April 18, 2010

  • Thought For The Week 35 Pt 2

    “No, mom, the 3 paths were there, and I had to choose. One path was straight. One path was a little crooked or wavy, and the other was really crooked and a real hard road. I thought about going on the straight path, and I also thought about the slightly wavy path, because they didn’t look so difficult.”

    “Ok. So which did you choose?” My mind was on the straight and narrow path, but that’s not what my son’s mind was on.

    “I took the really crooked path, because that’s where the light was.”

    Well you know I smiled then, right? I smiled because God had given me my answer. Remember when I was busy confessing my fault, and I said God always starts pulling rabbits out of hats whenever I do that?

    I said that my faith in God concerning myself was strong. I know that I know that God’s got my back, but I wasn’t sure if he had my son’s back the same way, because I don’t know where my son’s faith is.

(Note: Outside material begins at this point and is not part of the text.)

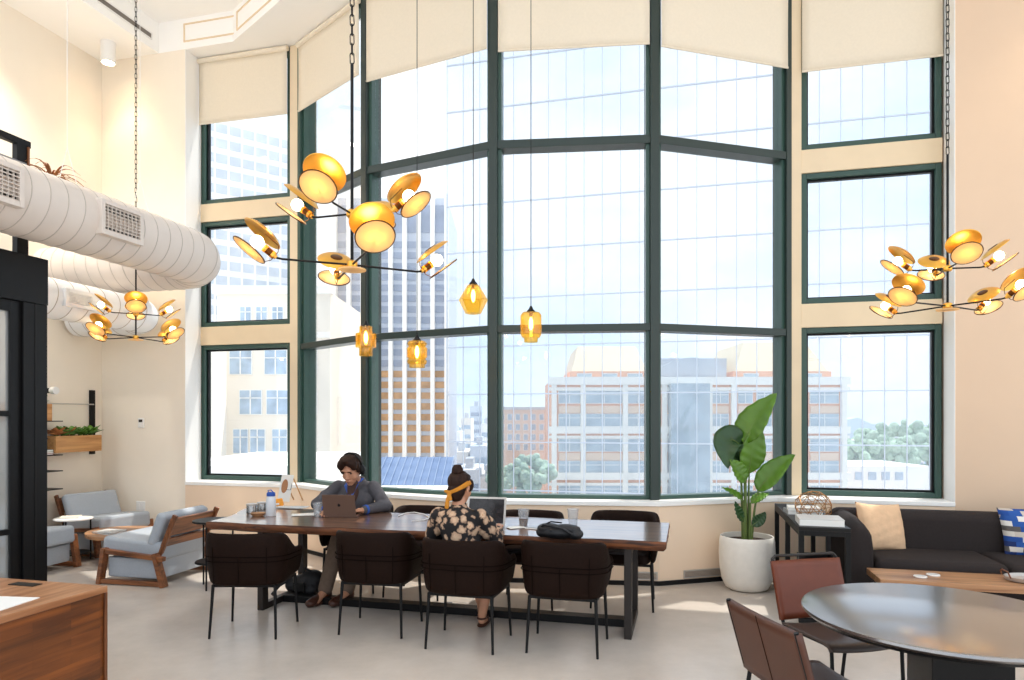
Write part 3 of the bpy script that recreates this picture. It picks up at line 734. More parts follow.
BK1=mat('grey_cover',(150,152,154),.5); BK2=mat('cream_cover',(224,214,196),.6); BK3=mat('brown_cover',(120,80,54),.6); BK4=mat('red_cover',(150,60,44),.6); BK5=mat('teal_cover',(60,96,100),.6)
book('cream book lying on the small white round table',.2,.14,.022,(-5.12,7.92,.50),R(20),BK2)
t=thing('coffee_table','low round-cornered wooden coffee table between the grey armchairs','coffee table',(-4.47,7.92,0),ROT)
tp=[(.46*math.cos(2*PI*i/48)*(1+.05*math.cos(4*PI*i/48+.6)),.40*math.sin(2*PI*i/48)*(1+.05*math.sin(6*PI*i/48))) for i in range(48)]
MB().prism(tp,.31,.35).build('tabletop',COFFEE,t,0,bevel=.008)
for i in range(3):
    a=2*PI*i/3+.9; MB().tube([(.26*math.cos(a),.26*math.sin(a),.31),(.34*math.cos(a),.32*math.sin(a),0)],[.022,.014],10).build('leg',WALNUTY,t)
MB().tube([(.24*math.cos(2*PI*i/28),.22*math.sin(2*PI*i/28),.285) for i in range(28)],.012,6,closed=True).build('under_ring',WALNUT,t)
book('grey magazine on the low wooden coffee table, lower of two',.30,.23,.016,(-4.60,7.80,.35),R(-30),BK1,'magazine')
book('pale magazine on the low wooden coffee table, on top of a grey one',.26,.2,.012,(-4.58,7.79,.366),R(-12),BOOKC,'magazine')

# ---- wall shelving: uprights, shelves and planters on the left wall
def LW(t_,o,z):      # t_ metres along the left wall from the corner, o out from it
    q=W(UL+o,t_); return V(q.x,q.y,z)
LR=ROT-PI/2            # local x runs along the left wall into the room, local y points to +u
base=LW(.12,0,0)
t=thing('wall_shelving','black steel shelf system on the left wall beside the partition','shelving',(base.x,base.y,0),LR)
for xx in (.06,.78,1.5):
    MB().b2((xx-.03,0,(1.18 if xx<.5 else .3)),(xx+.03,.045,2.03)).build('upright',BLK,t,0,bevel=.003)
MB().tube([(.06,.05,1.84),(1.5,.05,1.84)],.008,8).build('rail',ALU,t)
for z in (1.02,.80,1.215,1.42):
    MB().b2((.74 if z!=1.42 else .94,.02,z-.012),(1.75,.29,z)).build('shelf',BLK,t,0,bevel=.002)
MB().b2((.74,.02,1.615),(1.75,.29,1.627)).build('shelf',BLK,t,0,bevel=.002)
def planter(t0,t1,o0,o1,z0,z1,label):
    q=LW((t0+t1)/2,(o0+o1)/2,z0); t=thing('planter_box',label,'planter',q,LR,'oak planter boxes of the shelf system')
    L,D,H=(t1-t0)/2,(o1-o0)/2,z1-z0; b=MB(); w=.014
    b.b2((-L,-D,0),(L,D,w)); b.b2((-L,-D,w),(-L+w,D,H)); b.b2((L-w,-D,w),(L,D,H)); b.b2((-L+w,-D,w),(L-w,-D+w,H)); b.b2((-L+w,D-w,w),(L-w,D,H))
    b.build('box',OAK,t,0,bevel=.002); MB().b2((-L+w,-D+w,w),(L-w,D-w,H-.02)).build('soil',SOIL,t,0)
    return t,L,D,H
def succulent(label,loc,n,r,m,seed,up=.6,name='succulent',group=None,wd=.22):
    rnd=random.Random(seed); t=thing(name,label,'plant',loc,0,group); lf=MB()
    MB().lathe([(.02*r/.1,-.01),(.014*r/.1,r*.25),(.0001,r*.3)],10).build('stem',STEMM,t)
    for i in range(n):
        a=i*2.4; el=up*(.35+.65*rnd.random())*1.3; L=r*(.7+.5*rnd.random()); d=V(math.cos(a)*math.cos(el),math.sin(a)*math.cos(el),math.sin(el)); s=V(-math.sin(a),math.cos(a),0); up_=d.cross(s)*-1
        def fn(u,v): 
            w=math.sin(PI*min(u*.92+.08,1))**.8*L*wd; droop=-L*.25*u*u*(1.2-up); k=(v-.5)*2
            return d*(L*u)+s*(k*w)+V(0,0,r*.12+droop+abs(k)*w*.25)
        lf.grid(fn,6,2)
    lf.build('leaves',m,t,60,solid=.003)
    return t
pl,L,D,H=planter(.30,.96,.06,.30,1.235,1.44,'long oak planter box of mixed succulents on the left wall')
rnd=random.Random(3)
for i in range(7):
    x=-L+.07+i*(2*L-.14)/6; q=Matrix.Translation(pl.location)@rz(LR)@V(x,rnd.uniform(.0,.05),H-.02)
    m=[DRYL,HERB,DRYL,HERB,LEAFM,HERB,LEAFM][6-i]
    names=['broad green succulent at the far end of the long oak planter','bright green rosette, second from the far end of the long oak planter','dark green leafy plant, third from far end of long oak planter','green rosette in the middle of the long oak planter','russet spiky plant just nearer than the middle of long oak planter','green rosette, second from near end of long oak planter','russet spiky plant at near end of the long oak planter']
    succulent(names[i],q,18,.14+.04*rnd.random(),m,i,.75,group='plants in the long oak planter')
p2,L,D,H=planter(1.0,1.5,.05,.28,1.627,1.83,'upper oak planter box beside the black post')
for i in range(2):
    q=Matrix.Translation(p2.location)@rz(LR)@V(-L+.08+i*.15,.02,H-.02)
    succulent(['green rosette at the visible end of the upper oak planter','leafy green plant in the middle of the upper oak planter','green plant at the hidden end of the upper oak planter'][i],q,16,.13,[HERB,LEAFM,HERB][i],20+i,.8,group='plants in the upper oak planter')
for i,(h,c) in enumerate(((.02,BK4),(.018,BK2),(.026,BK5))):
    q=LW(1.06,.16,1.215+[0,.02,.038][i]); book(['rust-covered book at the bottom of a stack on the left wall shelf','cream book in the middle of a stack on the left wall shelf','teal book on top of a stack on the left wall shelf'][i],.17,.22,h,q,LR+R(4*i),c,group='books on the wall shelf')
q=LW(.92,.02,1.995); t=thing('wall_lamp','small black wall lamp with white head above the upper planter','wall lamp',q,LR)
MB().b2((-.02,0,-.03),(.02,.16,.03)).build('bracket',BLK,t,0,bevel=.004); MB(tr(0,.16,0)@rx(R(-90))).lathe([(.04,0),(.046,.01),(.046,.07),(.0001,.07)],20).build('lamp_shade',WHITE,t)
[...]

    God just answered me. He brought that dream back to my son’s memory, and showed him the next part of it. He gave him an opportunity to choose his path, and my son chose the one with the Light!

    He let me know that my son will be alright, because despite the fact that he will have a rough road, he is moving towards the light; he wants to be in the light.

    This is fabulous news, because my son is struggling emotionally, and it’s been a while since I’ve heard anything like that from him. Everything has been so negative, so this was great news.

    I relayed this info to my bestest sista gurl at church, and she told me that the part about the 3 paths is in scripture. I’d love to know where that is.

    But nevertheless, my heart has been relieved. God has already been working things out. I was blessed by a sister in a Hobby Superstore, who I got to talking to.

    She informed me about a school for children with disabilities another part of the county. I went there today, but that school was for kids with severe physical and cognitive disabilities. My son is not having that sort of issue.

    However, they referred me to another school for kids struggling emotionally and/or behaviorally. I went there and found out that there are 3 such schools in my county, and one of them is closer to where I live.

    I also found out that his current school would have to refer him, so I called his current school counselor, who seems very willing to help, and gave her the information. She is now going to send a packet for me to fill out to initiate the paperwork for this process. Praise God.

    My son is eager to leave that school and go to another one. He is miserable there, and completely shuts down, refusing to cooperate with teachers and do his work. Hopefully, we can get this process completed so he can start next year at a school that will really help him.

    My understanding is that these 3 schools I was referred to, are very good schools, and have only 12 students per class, with two teachers. This will be better for my son, who has focus problems and needs more individualized attention.

    So while my pastor spoke on the reasons for fear; sin, situation, and season; he was only confirming that God was working everything out for his purpose.

    If a lack of faith is considered to be a sin, then I am guilty. Once I admitted that was the problem, He allowed me to continue in the situation, but it was just a seasonal thing with the purpose of growing me more, and drawing me closer to Him.

    I now have no doubt. My son will be alright.